Par ailleurs, la figure de William Webb Ellis est mobilisée localement à des fins pédagogiques dans le cadre de la transmission des valeurs supposées positives véhiculées par le rugby. Depuis les années 1990, l’école de rugby Webb Ellis organise ainsi, chaque premier week-end du mois d’octobre, un tournoi sur deux jours au stade du Val d’Anaud. Par ailleurs, en préambule à la Coupe du monde 2023, un challenge Webb Ellis est proposé à plus de 300 élèves de CM1 et CM2 des écoles du bassin mentonnais. Ayant bénéficié d’une initiation au rugby au cours de l’année scolaire, ils se réunissent au stade Lucien Rhein pour pratiquer ce sport de manière festive.

En dépit de l’historicité incertaine de son rôle pionnier joué dans la naissance du rugby, William Webb Ellis n’en est donc pas moins devenu une figure fondatrice mythique à qui l’on voue une sorte de culte.

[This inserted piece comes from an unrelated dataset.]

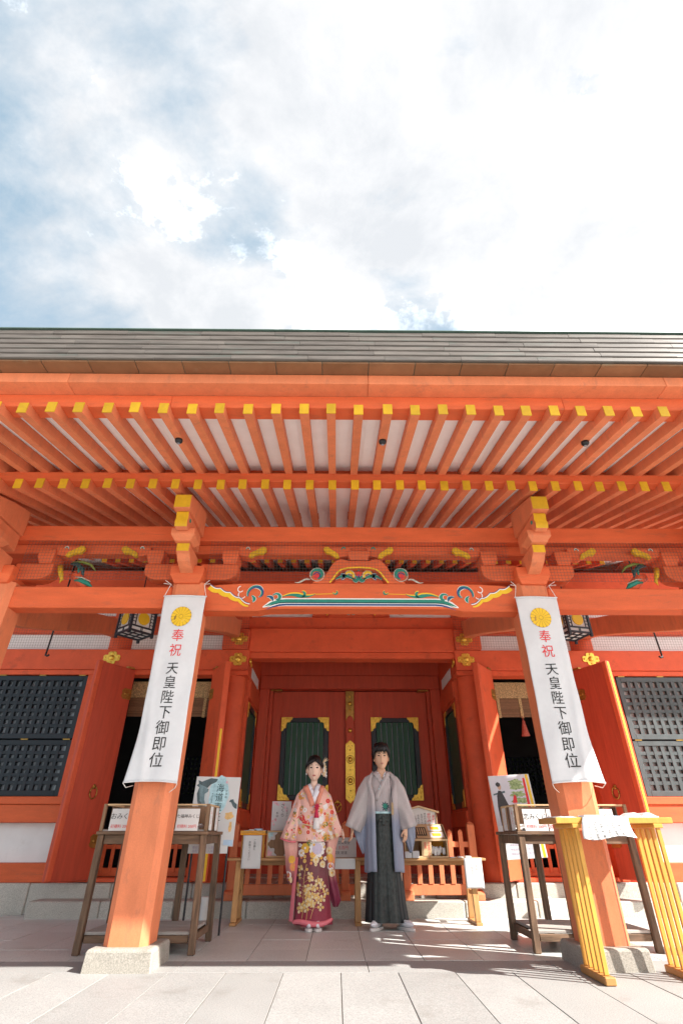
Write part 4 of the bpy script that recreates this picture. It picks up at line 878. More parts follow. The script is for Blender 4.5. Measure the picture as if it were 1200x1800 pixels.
blot('print_slate', [(.235, .615), (.16, .622), (.10, .60), (.065, .585), (.025, .60), (.035, .565), (.012, .55), (.045, .53), (.03, .47), (.045, .40), (.07, .345), (.105, .30), (.125, .285), (.12, .33), (.132, .30), (.138, .36), (.118, .42), (.115, .47), (.145, .49), (.15, .515), (.128, .52), (.165, .56), (.22, .585)], .0016)
for k in range(9): 
    b = MB(); u0 = .045 + .011 * k; b.poly([fn(u0, .56 - .004 * k, .0021), fn(u0 + .003, .56 - .004 * k, .0021), fn(u0 + .030, .40 - .012 * k, .0021), fn(u0 + .028, .40 - .012 * k, .0021)]); b.build('print_stroke', 'wash_blue', t, recalc=False)
blot('print_slate', [(.385, .40), (.40, .42), (.43, .425), (.44, .40), (.475, .375), (.478, .335), (.455, .34), (.43, .36), (.41, .395)], .0016)
blot('print_peach', rough_(.405, .27, .045, .035, 30, .15, 2), .0016); blot('print_peach', rough_(.43, .17, .016, .05, 24, .15, 3), .0016); blot('print_pink', rough_(.335, .585, .012, .012), .0016)
b = MB(); write(b, '海道東征', .085, lambda u, v: fn(u, v, .0024), .275, .53, pitch=1.06); b.build('title_lettering', 'teal_dark', t, recalc=False)
b = MB(); write(b, '交声曲', .026, lambda u, v: fn(u, v, .0024), .345, .50); write(b, '平成の祭典', .018, lambda u, v: fn(u, v, .0024), .20, .47); b.build('small_lettering', 'teal_dark', t, recalc=False)
blot('print_sky', [(.38, .005), (.475, .005), (.475, .055), (.38, .055)], .0016)
tn = tag(MB().box(-1.77, -1.34, 6.295, 6.298, .665, .735).build('notice_strip', 'paper'), 'narrow white notice with violet print under the left table top', 'notice')
b = MB()
for k in range(2): write(b, '奉祝演奏会 入場無料', .030, lambda u, v: Vector((u, 6.2925, v)), -1.56, .715 - .03 * k, False)
b.build('small_lettering', 'ink_violet', tn, recalc=False)
t, fn, wd, h = poster('poster with a photograph of a couple and a pine tree behind the right table', 1.485, 1.935, 6.36, .605, 1.382, -3)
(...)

Dans ces conditions, sa sépulture s’impose comme un haut lieu du patrimoine sportif, qui résonne à différentes échelles tant internationale que locale.

Bibliographie

Jean-Pierre Bodis, Histoire mondiale du rugby, Toulouse, Privat, 1987.

Sébastien Darbon, Diffusion des sports et impérialisme anglo-saxon, Paris, Éditions de la Maison des sciences de l’homme, 2008.

Paul Dietschy, Patrick Clastres (dir.), Le Rugby, une histoire entre village et monde, Paris, Nouveau Monde Éditions, 2011.

Paul Dietschy, Yvan Gastaut, « La Tombe de William Webb Ellis à Menton, entre légende et patrimoine rugbystiques », Football(s) : Histoire, culture, économie, société, n° 3, 2023, p. 205-212.